Water, this seemingly ordinary molecule, continues to reveal unexpected properties. Scientists have simulated never-before-observed behavior, opening up new perspectives.

The team from the University of California, San Diego used innovative methods to explore water's properties. Their simulations, based on machine learning and quantum mechanics, modeled a transition between two distinct liquid phases. This discovery, published in Nature Physics, could have major implications.


Researchers identified a critical point where water separates into two liquid phases. This phenomenon occurs at extremely low temperatures and under high pressure. The simulations show water oscillating between a high-density phase and a low-density phase.

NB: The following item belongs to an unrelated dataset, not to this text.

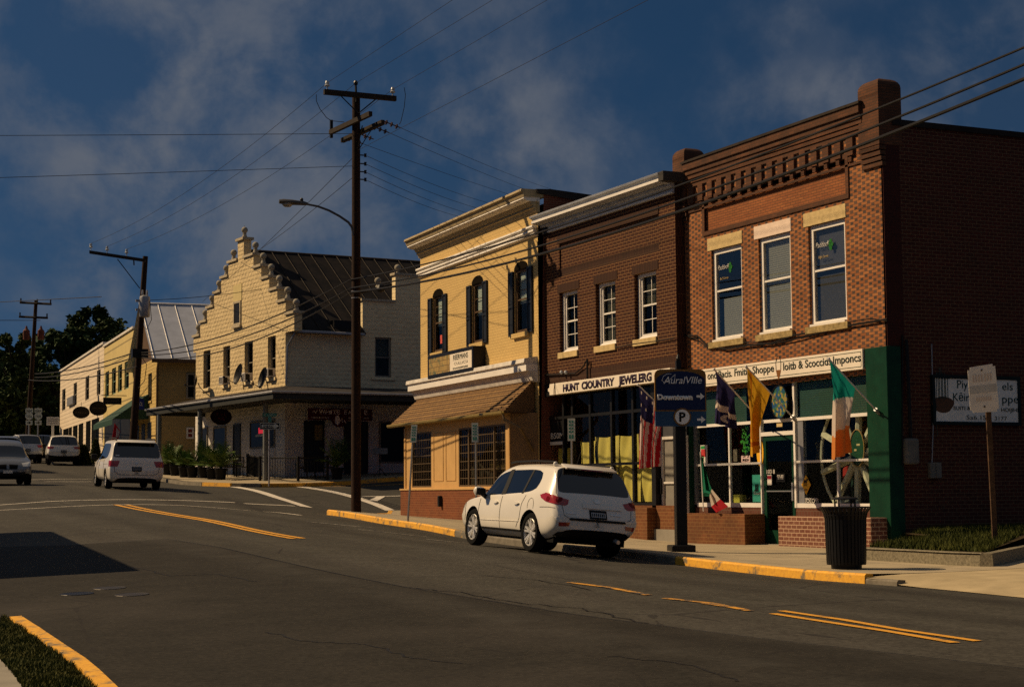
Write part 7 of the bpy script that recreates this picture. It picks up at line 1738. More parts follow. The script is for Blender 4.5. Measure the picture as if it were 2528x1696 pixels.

Francesco Paesani and his team developed an advanced molecular model, MB-pol, for these simulations. This model accounts for quantum interactions between molecules, offering unmatched precision. It predicted previously theoretical water behaviors.

Supercomputers played a key role in this research. The calculations, which lasted nearly two years, required substantial computing resources. This approach paves the way for new discoveries in materials science.

Potential applications of this discovery are vast. Among them, creating synthetic liquids capable of capturing pollutants. However, experimental confirmation of this phenomenon remains to be done.

This study marks an important step in understanding water. It combines technological and theoretical advances, illustrating the potential of molecular simulations. The scientific community now awaits experimental proof.

What is a liquid-liquid transition?

A liquid-liquid transition describes a phenomenon where a liquid separates into two distinct phases without changing state. Unlike solid-liquid or liquid-gas transitions, this transformation is less intuitive. It involves differences in density and molecular organization between the two phases.

In water's case, this transition occurs under extreme temperature and pressure conditions. Water molecules then arrange differently, creating two liquids with distinct properties. This behavior is rare and difficult to observe.

Computer simulations made it possible to visualize this phenomenon. They show how water molecules transition from one phase to another. This discovery enriches our understanding of water's fundamental properties.

The liquid-liquid transition could explain some behaviors previously considered abnormal in water. For example, its maximum density at 4°C (39°F) might be related to this type of phenomenon. Research continues to explore these hypotheses.